Dr Penelope Jackson MNZM is an Adjunct Research Associate of Charles Sturt University, Wagga Wagga, with a special interest in art crime and copying. She is a former Director and Curator of Tauranga Art Gallery. Jackson contributed to Art Crime and Its Prevention (2016), the Journal of Art Crime, and her books include: Art Thieves, Fakers and Fraudsters: The New Zealand Story (2016, Awa Press), Females in the Frame: Women, Art, and Crime (2019, Palgrave Macmillan), The Art of Copying Art (2022, Palgrave Macmillan). The Art of Copying Art was awarded the 2023 Book of the Year by the Art Association of Australia and New Zealand. In 2023, Jackson was made a Member of the New Zealand Order of Merit for services to art crime research and the visual arts. Her PhD topic was Writing and Righting: Crime and Copying in Art History. In 2024 she was a Sir William Dobell Fellow at the Australian National University, Canberra, and in 2025, her latest book, UNSEEN: Art and Crime in Australia (Monash University Publishing) was published.

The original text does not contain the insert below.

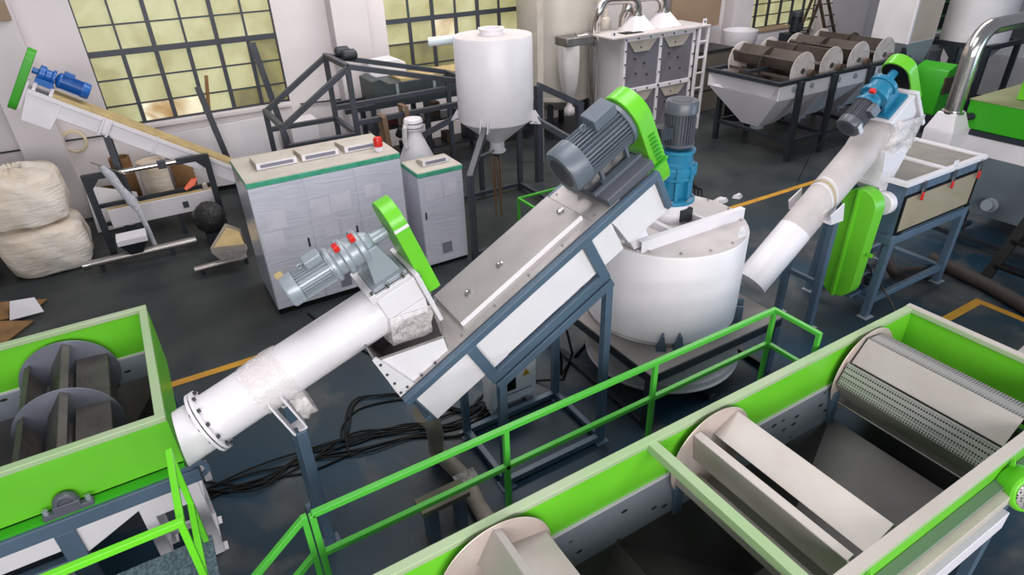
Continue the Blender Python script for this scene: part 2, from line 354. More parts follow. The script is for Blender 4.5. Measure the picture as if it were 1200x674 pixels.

Dr Ngarino Ellis (Ngāpuhi, Ngati Porou) is a Professor of Art History at the University of Auckland. She teaches a stage 2/3 paper entitled ‘Art Crime’ which includes illicit antiquities, looting, theft, vandalism, forgery, and art squads, both historic and contemporary across the globe, and supervises Honours dissertations and Masters theses on the field. She speaks regularly on art crime topics, especially about Māori. Her publications on art crime focus on taonga fakes in museum collections (in Toi Te Mana: An Indigenous History of Māori Art, pp. 347-349, 2024/5), vandalism of Māori art (Journal of Art Crime 25: 3-12, 2021), and looting and theft in colonial New Zealand (in Arthur Tompkins, ed., Art Crime and Its Prevention, pp. 148-160,  2016).